Old Liquor

I’ve inherited a lot of old booze from my grandmother, and some now-quite-as-old booze from my dad. I’d taste any of it. I can’t imagine the orange wine is worth drinking, but it’s unlikely to hurt you. Unopened bottles of hard booze keep very well. Opened bottles sometimes deteriorate a bit, but mine have been okay, even the ancient Grand Marnier with a decaying cork. (I have decanted that into an old apple sauce bottle, and use it for cooking.)

This is true. Their distillery in Boston shut down in the 80’s and now the liquor is sold by another company using the brand label.

But it is still being sold under the Mr Boston name. I saw Mr Boston brandy and sloe gin being sold at a liquor store in Waukesha, Wisconsin about 3 weeks ago. Very bottom shelf stuff and not sold at many places.

Whiskey ages well; wine can too up to a point, but whiskey probably has the best shelf life.

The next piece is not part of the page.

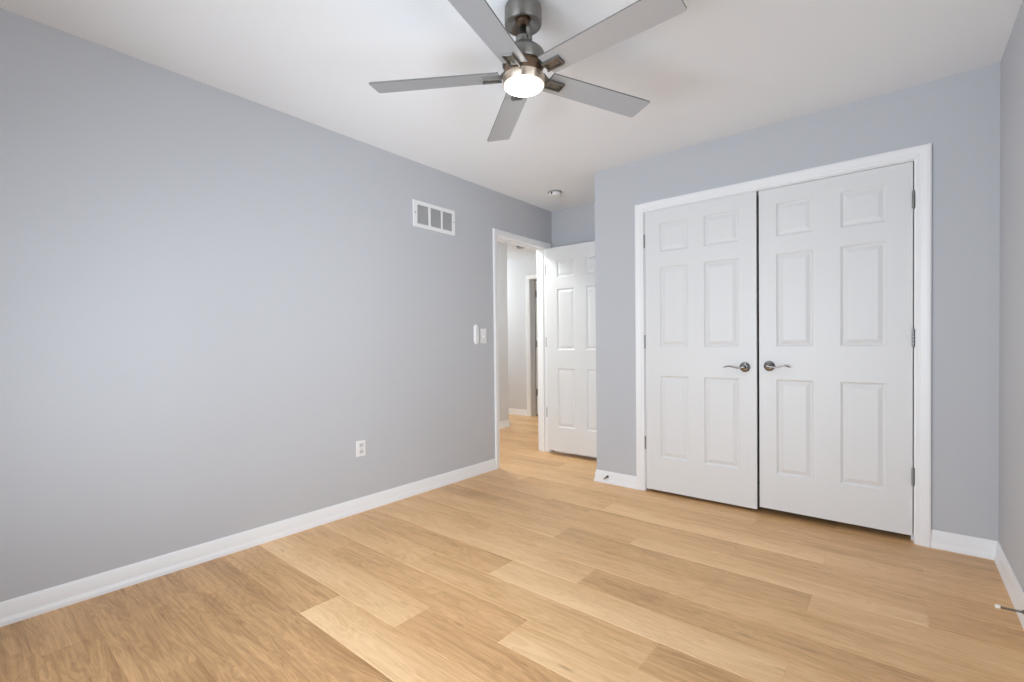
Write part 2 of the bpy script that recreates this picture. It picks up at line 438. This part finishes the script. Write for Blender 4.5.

I don’t believe that whiskey ages after it is out of the barrel like wine does. I think its more accurate to say is that it keeps well over time. I think what these people buying old bottles are doing is capturing long ago brewing techniques, not whiskey that improved over time.

That is correct. 12-year-old scotch is still 12-year-old scotch even if you drink it 20 years from now. And with wine, it depends on the wine. Most wines do not age well and are meant to be drunk within 2 years.

My impression was aging in whiskey had more to do with soaking up flavour from the wood. A lot of the establish companies are still using old techniques, so there isn’t some old style to be hunting for.

I didn’t say the phenomenon of buying old liquor made much sense, I couldn’t get into it myself.

But how the mash is prepared, the grains used and quality of said grains does vary over time and from crop to crop. Time in the barrel is key, but the source of the wood also varies with time.

So even long established distillers can have variations over long periods of time. If this were not so then then they wouldn’t need master distillers to make adjustments to bring batches up to expected standards. They could just follow a recipe.